Calling out encouragement to our sleek Sebring steed, John propelled us through the fast moving muddy torrent, bouncing over branches and rocks that we couldn’t see or avoid, never letting up on the accelerator.  The puddle looked to be nearly a football field wide and felt endless.  But John and the Sebring brought us through to the other side unscathed.  The brakes were a little wet but they dried out quickly.  John was encouraged because we could still see traffic coming from the north while no one was coming up from the south.  When we got to 190, the clouds lightened and there was only intermittent drizzle on the drive back to Kailua.  I happily returned all of the face I had won on our first bet with interest.  We passed many highway crews going in  the opposite direction from where we had just come.

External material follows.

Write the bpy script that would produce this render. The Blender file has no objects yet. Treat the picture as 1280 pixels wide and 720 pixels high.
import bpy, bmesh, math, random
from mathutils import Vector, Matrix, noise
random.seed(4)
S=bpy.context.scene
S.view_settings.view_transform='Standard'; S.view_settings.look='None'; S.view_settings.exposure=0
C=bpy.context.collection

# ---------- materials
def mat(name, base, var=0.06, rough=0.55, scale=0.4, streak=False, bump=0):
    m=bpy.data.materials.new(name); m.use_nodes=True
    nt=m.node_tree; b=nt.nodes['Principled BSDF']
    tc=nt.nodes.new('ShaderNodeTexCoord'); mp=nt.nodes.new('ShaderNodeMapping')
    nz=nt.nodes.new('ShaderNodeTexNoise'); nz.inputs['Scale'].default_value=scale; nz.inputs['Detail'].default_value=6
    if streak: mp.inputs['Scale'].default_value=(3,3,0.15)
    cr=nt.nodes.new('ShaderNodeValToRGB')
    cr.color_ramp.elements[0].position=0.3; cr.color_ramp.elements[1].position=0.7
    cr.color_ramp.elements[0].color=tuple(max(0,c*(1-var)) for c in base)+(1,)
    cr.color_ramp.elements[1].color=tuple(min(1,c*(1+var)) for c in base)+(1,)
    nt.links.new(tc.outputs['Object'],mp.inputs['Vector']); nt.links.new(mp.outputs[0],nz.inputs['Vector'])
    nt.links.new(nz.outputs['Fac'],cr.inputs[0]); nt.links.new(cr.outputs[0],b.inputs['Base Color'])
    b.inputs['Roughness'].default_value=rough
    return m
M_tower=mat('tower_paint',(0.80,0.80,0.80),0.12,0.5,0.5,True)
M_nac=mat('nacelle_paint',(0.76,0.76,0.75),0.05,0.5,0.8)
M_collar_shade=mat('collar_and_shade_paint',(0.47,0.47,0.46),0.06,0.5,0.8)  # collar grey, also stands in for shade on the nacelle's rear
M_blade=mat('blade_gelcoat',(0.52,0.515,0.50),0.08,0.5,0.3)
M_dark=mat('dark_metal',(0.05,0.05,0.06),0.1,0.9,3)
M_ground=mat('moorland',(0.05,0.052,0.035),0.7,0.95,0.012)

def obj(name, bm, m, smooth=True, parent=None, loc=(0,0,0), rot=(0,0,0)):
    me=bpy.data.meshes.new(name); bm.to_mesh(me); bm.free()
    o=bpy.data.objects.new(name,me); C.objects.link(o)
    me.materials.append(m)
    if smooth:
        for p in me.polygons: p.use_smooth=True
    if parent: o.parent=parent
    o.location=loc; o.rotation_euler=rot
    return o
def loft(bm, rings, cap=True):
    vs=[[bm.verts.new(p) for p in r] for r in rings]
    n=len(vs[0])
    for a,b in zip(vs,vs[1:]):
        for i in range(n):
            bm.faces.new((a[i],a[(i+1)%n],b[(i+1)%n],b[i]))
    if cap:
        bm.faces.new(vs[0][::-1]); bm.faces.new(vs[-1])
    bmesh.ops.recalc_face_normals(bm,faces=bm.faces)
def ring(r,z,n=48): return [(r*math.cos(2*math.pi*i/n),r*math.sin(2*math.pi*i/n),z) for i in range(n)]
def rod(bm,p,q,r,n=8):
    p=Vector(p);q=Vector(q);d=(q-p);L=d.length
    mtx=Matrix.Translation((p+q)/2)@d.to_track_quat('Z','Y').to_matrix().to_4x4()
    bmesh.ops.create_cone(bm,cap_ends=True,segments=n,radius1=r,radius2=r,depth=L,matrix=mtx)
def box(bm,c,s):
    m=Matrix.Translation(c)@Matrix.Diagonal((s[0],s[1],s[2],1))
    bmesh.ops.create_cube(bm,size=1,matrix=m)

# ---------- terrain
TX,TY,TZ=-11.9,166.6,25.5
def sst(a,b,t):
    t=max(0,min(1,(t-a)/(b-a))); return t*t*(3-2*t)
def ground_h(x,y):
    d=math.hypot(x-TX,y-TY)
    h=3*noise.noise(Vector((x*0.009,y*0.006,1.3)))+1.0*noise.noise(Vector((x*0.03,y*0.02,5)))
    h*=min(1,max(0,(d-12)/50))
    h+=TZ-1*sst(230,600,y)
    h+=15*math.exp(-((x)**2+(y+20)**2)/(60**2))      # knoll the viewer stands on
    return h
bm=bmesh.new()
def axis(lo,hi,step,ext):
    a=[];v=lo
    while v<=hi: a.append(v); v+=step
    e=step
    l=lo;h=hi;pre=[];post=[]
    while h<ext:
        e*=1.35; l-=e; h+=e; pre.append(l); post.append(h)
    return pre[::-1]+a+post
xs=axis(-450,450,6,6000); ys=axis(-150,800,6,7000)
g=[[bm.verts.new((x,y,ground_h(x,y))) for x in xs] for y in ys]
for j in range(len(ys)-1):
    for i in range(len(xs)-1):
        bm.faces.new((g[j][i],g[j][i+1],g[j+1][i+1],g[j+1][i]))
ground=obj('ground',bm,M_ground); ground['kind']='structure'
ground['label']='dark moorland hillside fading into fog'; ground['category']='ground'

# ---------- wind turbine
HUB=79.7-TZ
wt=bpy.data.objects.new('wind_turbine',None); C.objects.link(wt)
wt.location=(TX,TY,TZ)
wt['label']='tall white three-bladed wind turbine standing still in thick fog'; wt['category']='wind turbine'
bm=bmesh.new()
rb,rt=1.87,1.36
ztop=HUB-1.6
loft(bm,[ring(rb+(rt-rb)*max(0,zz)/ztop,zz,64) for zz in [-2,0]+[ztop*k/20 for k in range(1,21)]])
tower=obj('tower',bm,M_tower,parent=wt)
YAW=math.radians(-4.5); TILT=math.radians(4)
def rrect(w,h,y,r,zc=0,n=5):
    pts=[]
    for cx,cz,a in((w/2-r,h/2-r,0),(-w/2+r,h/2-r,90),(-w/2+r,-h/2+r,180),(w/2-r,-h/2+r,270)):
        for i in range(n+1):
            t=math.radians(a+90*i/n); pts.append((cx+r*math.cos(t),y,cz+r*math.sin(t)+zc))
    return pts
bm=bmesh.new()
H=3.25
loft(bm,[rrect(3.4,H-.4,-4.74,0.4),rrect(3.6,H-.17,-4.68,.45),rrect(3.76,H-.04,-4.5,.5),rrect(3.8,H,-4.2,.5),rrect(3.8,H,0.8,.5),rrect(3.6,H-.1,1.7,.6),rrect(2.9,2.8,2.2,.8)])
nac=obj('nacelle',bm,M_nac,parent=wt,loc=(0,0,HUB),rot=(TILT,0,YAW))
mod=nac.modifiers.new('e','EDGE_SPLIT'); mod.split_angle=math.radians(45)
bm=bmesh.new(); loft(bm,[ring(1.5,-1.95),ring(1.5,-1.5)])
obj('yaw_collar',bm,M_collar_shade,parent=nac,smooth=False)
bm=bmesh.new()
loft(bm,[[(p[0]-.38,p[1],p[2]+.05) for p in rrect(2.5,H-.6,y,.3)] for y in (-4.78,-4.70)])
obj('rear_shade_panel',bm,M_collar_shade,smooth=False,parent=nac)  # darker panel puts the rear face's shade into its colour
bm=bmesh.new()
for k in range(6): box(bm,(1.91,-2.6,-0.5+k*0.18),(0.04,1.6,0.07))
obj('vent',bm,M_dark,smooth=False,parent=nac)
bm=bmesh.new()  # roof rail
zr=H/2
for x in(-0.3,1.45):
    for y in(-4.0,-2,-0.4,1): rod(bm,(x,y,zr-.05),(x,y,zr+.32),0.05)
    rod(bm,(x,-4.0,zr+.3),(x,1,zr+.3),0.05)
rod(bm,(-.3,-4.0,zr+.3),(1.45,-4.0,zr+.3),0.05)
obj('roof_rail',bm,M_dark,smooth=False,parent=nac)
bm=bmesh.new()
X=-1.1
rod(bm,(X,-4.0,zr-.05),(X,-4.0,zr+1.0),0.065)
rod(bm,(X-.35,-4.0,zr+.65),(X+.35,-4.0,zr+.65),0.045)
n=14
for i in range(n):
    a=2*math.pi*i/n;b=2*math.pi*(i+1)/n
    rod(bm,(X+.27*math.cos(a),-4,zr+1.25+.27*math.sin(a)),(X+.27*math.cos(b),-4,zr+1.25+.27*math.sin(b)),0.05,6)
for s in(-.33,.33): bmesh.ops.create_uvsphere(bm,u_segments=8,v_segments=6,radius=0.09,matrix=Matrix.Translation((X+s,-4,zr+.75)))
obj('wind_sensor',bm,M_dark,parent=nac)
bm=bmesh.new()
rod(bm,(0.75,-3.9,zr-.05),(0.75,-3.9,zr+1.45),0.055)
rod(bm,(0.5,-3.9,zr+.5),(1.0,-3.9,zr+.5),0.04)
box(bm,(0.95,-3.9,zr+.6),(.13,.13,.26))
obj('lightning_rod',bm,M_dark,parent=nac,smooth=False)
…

We got into Kailua just in time to see the sun set into the Pacific and yet another luau with some of the guests dressed in rain gear.  The room was oven hot so we both were right that the Royal Kona would not get the air conditioning fixed when they said they would.  John called down to the front desk to find out about it.  The girl said that it wouldn’t be fixed until Wednesday, which would be our last night.  The girl was very sympathetic and said that she would bring us a fan from home the next day.  With both doors open, the room seemed quite tolerable probably because we had been adjusting to the heat.  After resting a bit, we drove to Keauhou to have another superb dinner at the Royal Thai.  Since my return to the mainland, I have been experimenting with using some of the Thai and Hawaiian foods and cooking styles.  Vacations to new and different places inspire in many unexpected ways.

On the news that night, they mentioned that Rte. 19 was closed because of high flood waters and dangerous debris in the road.  John had been  right to get us off that road and to the higher ground of Waimea.  It had been an adventurous day and we settled down to a warm nights sleep, lulled by the ever-present surf.